- **TO BE DONE**
Please write out the material below exactly as given.

[START DATA EXTRACT]

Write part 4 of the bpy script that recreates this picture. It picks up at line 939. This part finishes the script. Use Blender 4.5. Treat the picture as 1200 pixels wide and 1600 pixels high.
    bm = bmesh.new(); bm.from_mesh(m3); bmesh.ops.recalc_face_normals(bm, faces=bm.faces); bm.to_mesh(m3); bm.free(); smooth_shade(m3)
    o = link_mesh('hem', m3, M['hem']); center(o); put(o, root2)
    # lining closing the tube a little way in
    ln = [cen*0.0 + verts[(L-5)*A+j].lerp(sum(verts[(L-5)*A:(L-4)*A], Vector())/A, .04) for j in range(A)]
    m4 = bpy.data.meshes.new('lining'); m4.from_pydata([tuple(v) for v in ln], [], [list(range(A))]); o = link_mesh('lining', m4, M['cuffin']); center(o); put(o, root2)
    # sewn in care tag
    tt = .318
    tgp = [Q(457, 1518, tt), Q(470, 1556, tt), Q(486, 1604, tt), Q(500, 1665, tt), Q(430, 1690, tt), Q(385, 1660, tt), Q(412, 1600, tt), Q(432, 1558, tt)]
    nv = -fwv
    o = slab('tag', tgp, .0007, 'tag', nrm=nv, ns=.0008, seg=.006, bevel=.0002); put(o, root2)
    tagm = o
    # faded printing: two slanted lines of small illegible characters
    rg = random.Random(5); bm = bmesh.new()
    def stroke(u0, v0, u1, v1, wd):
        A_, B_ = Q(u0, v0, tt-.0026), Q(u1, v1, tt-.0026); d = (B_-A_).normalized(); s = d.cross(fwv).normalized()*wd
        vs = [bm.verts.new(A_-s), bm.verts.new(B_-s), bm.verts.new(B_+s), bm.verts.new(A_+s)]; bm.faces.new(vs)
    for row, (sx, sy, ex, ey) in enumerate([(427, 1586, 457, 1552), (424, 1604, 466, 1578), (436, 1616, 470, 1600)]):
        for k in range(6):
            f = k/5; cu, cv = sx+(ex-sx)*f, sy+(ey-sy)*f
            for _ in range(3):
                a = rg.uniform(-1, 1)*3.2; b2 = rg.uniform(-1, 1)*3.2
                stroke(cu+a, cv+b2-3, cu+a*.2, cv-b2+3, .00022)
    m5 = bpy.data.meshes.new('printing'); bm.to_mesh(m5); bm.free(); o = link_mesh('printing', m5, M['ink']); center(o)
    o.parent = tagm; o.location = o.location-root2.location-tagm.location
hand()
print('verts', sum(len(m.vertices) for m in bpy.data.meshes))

[END DATA EXTRACT]

- **RESPONSE**
Write part 4 of the bpy script that recreates this picture. It picks up at line 939. This part finishes the script. Use Blender 4.5. Treat the picture as 1200 pixels wide and 1600 pixels high.
    bm = bmesh.new(); bm.from_mesh(m3); bmesh.ops.recalc_face_normals(bm, faces=bm.faces); bm.to_mesh(m3); bm.free(); smooth_shade(m3)
    o = link_mesh('hem', m3, M['hem']); center(o); put(o, root2)
    # lining closing the tube a little way in
    ln = [cen*0.0 + verts[(L-5)*A+j].lerp(sum(verts[(L-5)*A:(L-4)*A], Vector())/A, .04) for j in range(A)]
    m4 = bpy.data.meshes.new('lining'); m4.from_pydata([tuple(v) for v in ln], [], [list(range(A))]); o = link_mesh('lining', m4, M['cuffin']); center(o); put(o, root2)
    # sewn in care tag
    tt = .318
    tgp = [Q(457, 1518, tt), Q(470, 1556, tt), Q(486, 1604, tt), Q(500, 1665, tt), Q(430, 1690, tt), Q(385, 1660, tt), Q(412, 1600, tt), Q(432, 1558, tt)]
    nv = -fwv
    o = slab('tag', tgp, .0007, 'tag', nrm=nv, ns=.0008, seg=.006, bevel=.0002); put(o, root2)
    tagm = o
    # faded printing: two slanted lines of small illegible characters
    rg = random.Random(5); bm = bmesh.new()
    def stroke(u0, v0, u1, v1, wd):
        A_, B_ = Q(u0, v0, tt-.0026), Q(u1, v1, tt-.0026); d = (B_-A_).normalized(); s = d.cross(fwv).normalized()*wd
        vs = [bm.verts.new(A_-s), bm.verts.new(B_-s), bm.verts.new(B_+s), bm.verts.new(A_+s)]; bm.faces.new(vs)
    for row, (sx, sy, ex, ey) in enumerate([(427, 1586, 457, 1552), (424, 1604, 466, 1578), (436, 1616, 470, 1600)]):
        for k in range(6):
            f = k/5; cu, cv = sx+(ex-sx)*f, sy+(ey-sy)*f
            for _ in range(3):
                a = rg.uniform(-1, 1)*3.2; b2 = rg.uniform(-1, 1)*3.2
                stroke(cu+a, cv+b2-3, cu+a*.2, cv-b2+3, .00022)
    m5 = bpy.data.meshes.new('printing'); bm.to_mesh(m5); bm.free(); o = link_mesh('printing', m5, M['ink']); center(o)
    o.parent = tagm; o.location = o.location-root2.location-tagm.location
hand()
print('verts', sum(len(m.vertices) for m in bpy.data.meshes))